The Nagas

Hill Peoples of Northeast India

Project Introduction The Naga Database

manuscript - Christoph von Furer-Haimendorf notebook two

caption: marriage and marriage arranging
medium: notes
ethnicgroup: Konyak
location: Wakching
date: 4.8.1936
production:
person: Furer-Haimendorf
date: 23.6.1936-6.1937
acquirer:
person: School of Oriental and African Studies Library, London
text: (182) Marriage:
text: On the fifth day of a Naga month any time of the year, the boy's parents send a man of their family to the parents of the girl and ask them if they will agree to give their daughter to their boy. If the girl's parents agree, the boys parents send them one spear and the girl's parents will cook one pot of white rice, one chicken and one gourd of rice beer, and send it to the (183) boy's parents.
text: If the two young people fall in love, they very often arrange the marriage among themselves and the parents don't interfere.
text: The boy's clan gather together in his house and each of them gives one spear to the girl's clan and they give to the girl's parents four or five layas. They drink at this gathering a lot of rice beer prepared by the boy's parents, they kill chickens and cook it with rice. They cut the chicken at the beak and hit with it the knee of the girl, so that it is sprinkled with the chicken's blood. (184) When the girl's clan goes to the river to poison fish, each of them gives one fish to the boy's parents.
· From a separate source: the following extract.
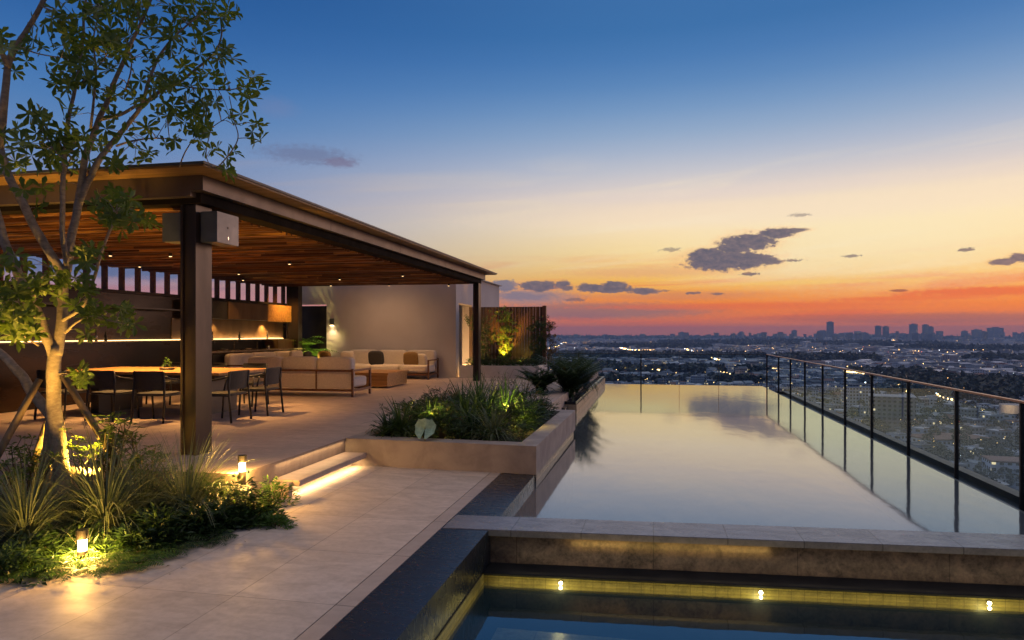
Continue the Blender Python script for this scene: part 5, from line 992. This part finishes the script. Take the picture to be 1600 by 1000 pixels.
for pl, n in CH:
    pts = [cpt(*q) for q in pl]
    for i in range(n):
        f = (i+rt.uniform(-.3, .3))/(n)*(len(pts)-1); f = min(max(f, 0), len(pts)-1.001); k_ = int(f); p = pts[k_].lerp(pts[k_+1], f-k_); d = p.length
        if nl < 290: street_lamp(p, max(1.6, d/FP*2.4)*rt.uniform(.7, 1.4), 'lamp_warm' if rt.random() < .85 else 'lamp_white'); nl += 1
sc_l = {'lamp_warm': MB(), 'lamp_white': MB(), 'lamp_red': MB()}
for i in range(2600):
    px = rt.uniform(-100, 1750); py = 523+((rt.random())**1.6)*230 if rt.random() < .65 else rt.uniform(524, 560); p = cpt(px, py); d = p.length
    if d > 14000 or d < 270 or (d < 900 and rt.random() < .35): continue
    s = max(.3, d/FP*rt.choice([.5, .6, .7, .8, 1., 1.3])*(.5 if d < 900 else .85)); m = rt.choices(['lamp_warm', 'lamp_white', 'lamp_red'], [78, 15, 4])[0]; z = GZ+rt.uniform(7, 14)
    sc_l[m].add([(p.x-s*.5, p.y, z), (p.x+s*.5, p.y, z), (p.x, p.y+s*.5, z), (p.x, p.y-s*.5, z), (p.x, p.y, z+s*.5), (p.x, p.y, z-s*.5)], [(0, 2, 4), (2, 1, 4), (1, 3, 4), (3, 0, 4), (2, 0, 5), (1, 2, 5), (3, 1, 5), (0, 3, 5)])
for m, mb in sc_l.items(): tag(mb.build('city_lights', M[m]), {'lamp_warm': 'countless warm lights scattered over the city', 'lamp_white': 'countless cold white lights scattered over the city', 'lamp_red': 'scattered small red lights over the city'}[m], 'city lights', kind='stuff')
# ------------------------------------------------------------------ haze
hb = MB().box(-14010, -6010, GZ-1, 14010, 13610, 122).build('haze', bpy.data.materials.new('haze')); hm = hb.data.materials[0]; hm.use_nodes = True; t = NT(hm.node_tree); t.n.clear()
vo = t.add('ShaderNodeVolumePrincipled', ins={'Color': (.36, .58, 1., 1), 'Density': 1.05e-4, 'Anisotropy': .2}); o = t.add('ShaderNodeOutputMaterial'); t.l.new(vo.outputs[0], o.inputs['Volume'])
tag(hb, 'pale evening haze over the city', 'haze', kind='stuff')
Long after that the girl is taken to the boy's house and there she is tattooed above the knees. She stays there with the old women of her clan, who stay with her, for the night. The boy's parents feast the old women. The next day the girl (185) is again taken to her parents house. That is the end of the wedding ceremonies.
text: She stays then as long as she likes - even one or two years - in her parents' house. The husband doesn't come to sleep with his wife in her parents' house, but they sleep when they care for, on the veranda of one of the granaries (not necessarily of their own) - just as the unmarried do. They can also go and sleep in the boy's parents' house, but the husband eats with his parents and the wife with hers. If there are not very many people in a house, (186) the married sons remain there.
text: After the wife gives birth to a child, she goes to her husband's house. The delivery takes place in her father's house, and then she stays with her husband. She enters her husband's clan and morung.
text: If an unmarried girl becomes pregnant, the man must marry her, even if he has already another wife. The child belongs in any case to the lover's clan. and she will soon die if he does not marry her.